Suppose $u_{n+1}=(\alpha+\beta)u_n-\alpha\beta u_{n-1}$

(and for higher degree recurrences we take corresponding numbers of roots and the relevant symmetric polynomials - for the Fibonacci numbers $\alpha+\beta=1, \alpha\beta=-1$)

Then it is easy to check that $u_n=A\alpha^n +B\beta^n$ is a solution and if $u_0=V, u_1=W$ we have $$V=A+B, W=A\alpha +B\beta$$ So that $W-\beta V=A(\alpha-\beta)$ and $W-\alpha V=B(\beta-\alpha)$ give $A$ and $B$. If we have $|\alpha|\gt |\beta|, A \neq 0$ (so roots are not equal, the coefficient of the largest root is non-zero) then the asymptotic behaviour follows $A\alpha^n$.
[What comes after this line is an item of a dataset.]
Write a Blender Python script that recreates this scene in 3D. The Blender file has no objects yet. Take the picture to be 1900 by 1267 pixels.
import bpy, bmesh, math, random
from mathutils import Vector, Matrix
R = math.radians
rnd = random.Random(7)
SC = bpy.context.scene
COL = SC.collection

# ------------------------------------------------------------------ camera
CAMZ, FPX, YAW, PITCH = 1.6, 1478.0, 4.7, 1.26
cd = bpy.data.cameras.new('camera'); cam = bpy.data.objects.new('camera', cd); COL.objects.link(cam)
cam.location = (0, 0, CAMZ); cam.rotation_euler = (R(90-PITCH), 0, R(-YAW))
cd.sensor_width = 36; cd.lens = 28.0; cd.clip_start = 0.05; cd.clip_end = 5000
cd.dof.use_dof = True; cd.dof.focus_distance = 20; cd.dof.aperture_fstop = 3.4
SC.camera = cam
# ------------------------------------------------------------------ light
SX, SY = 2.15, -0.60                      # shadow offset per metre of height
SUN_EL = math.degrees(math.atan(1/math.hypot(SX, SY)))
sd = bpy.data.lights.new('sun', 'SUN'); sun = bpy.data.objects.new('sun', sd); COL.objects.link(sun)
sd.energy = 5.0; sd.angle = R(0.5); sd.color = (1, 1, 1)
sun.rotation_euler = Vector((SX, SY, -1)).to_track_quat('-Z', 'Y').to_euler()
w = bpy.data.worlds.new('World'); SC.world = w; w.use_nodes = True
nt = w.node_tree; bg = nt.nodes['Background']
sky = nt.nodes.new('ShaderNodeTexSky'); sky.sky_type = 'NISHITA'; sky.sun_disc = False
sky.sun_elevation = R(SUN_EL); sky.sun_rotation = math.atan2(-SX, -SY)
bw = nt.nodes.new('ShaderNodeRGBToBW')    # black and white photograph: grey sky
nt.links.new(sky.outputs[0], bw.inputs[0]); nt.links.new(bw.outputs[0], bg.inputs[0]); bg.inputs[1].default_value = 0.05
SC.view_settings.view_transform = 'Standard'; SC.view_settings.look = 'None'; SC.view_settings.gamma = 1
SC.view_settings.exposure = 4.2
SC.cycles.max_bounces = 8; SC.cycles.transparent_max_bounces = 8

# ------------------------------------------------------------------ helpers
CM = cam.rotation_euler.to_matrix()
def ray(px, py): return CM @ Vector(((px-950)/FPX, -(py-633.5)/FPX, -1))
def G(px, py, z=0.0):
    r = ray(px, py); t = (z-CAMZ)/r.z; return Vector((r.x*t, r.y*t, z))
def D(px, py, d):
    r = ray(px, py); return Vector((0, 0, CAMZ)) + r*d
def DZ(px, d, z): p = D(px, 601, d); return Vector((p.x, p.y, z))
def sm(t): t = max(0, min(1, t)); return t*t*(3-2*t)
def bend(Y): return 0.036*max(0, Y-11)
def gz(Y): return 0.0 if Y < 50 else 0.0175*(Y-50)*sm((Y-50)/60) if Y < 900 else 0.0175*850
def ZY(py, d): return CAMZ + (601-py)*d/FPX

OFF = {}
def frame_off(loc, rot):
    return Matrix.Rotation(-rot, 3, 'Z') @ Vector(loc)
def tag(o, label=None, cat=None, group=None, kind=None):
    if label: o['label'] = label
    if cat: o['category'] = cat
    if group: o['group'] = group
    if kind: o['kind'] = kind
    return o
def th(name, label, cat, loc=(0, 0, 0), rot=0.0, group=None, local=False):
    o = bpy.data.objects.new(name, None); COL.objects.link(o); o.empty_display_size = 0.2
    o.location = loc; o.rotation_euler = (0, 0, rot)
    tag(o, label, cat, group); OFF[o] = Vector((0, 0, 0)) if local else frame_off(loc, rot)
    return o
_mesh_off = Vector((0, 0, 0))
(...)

Now I expressed the recurrence in terms of $\alpha$ and $\beta$ but generally it will be $u_{n+1}=Pu_n-Q u_{n-1}$ and we recover $\alpha$ and $\beta$ as roots of the auxiliary quadratic $x^2-Px+Q=0$.

Answer 3

For short, there isn't any non-zero polynomial such that $p(x+2)=p(x+1)+p(x)$.
If we assume that the leading coefficient of the LHS is $L\neq 0$, the leading coefficient of the RHS is $2L\neq L$, hence polynomial approximations of the whole Fibonacci sequence are out of question. But clearly one may use Lagrange interpolation to get just a few terms, and $$ F_n \approx \frac{1}{\sqrt{5}}\left(\frac{1+\sqrt{5}}{2}\right)^n $$ is well-known and easy to prove.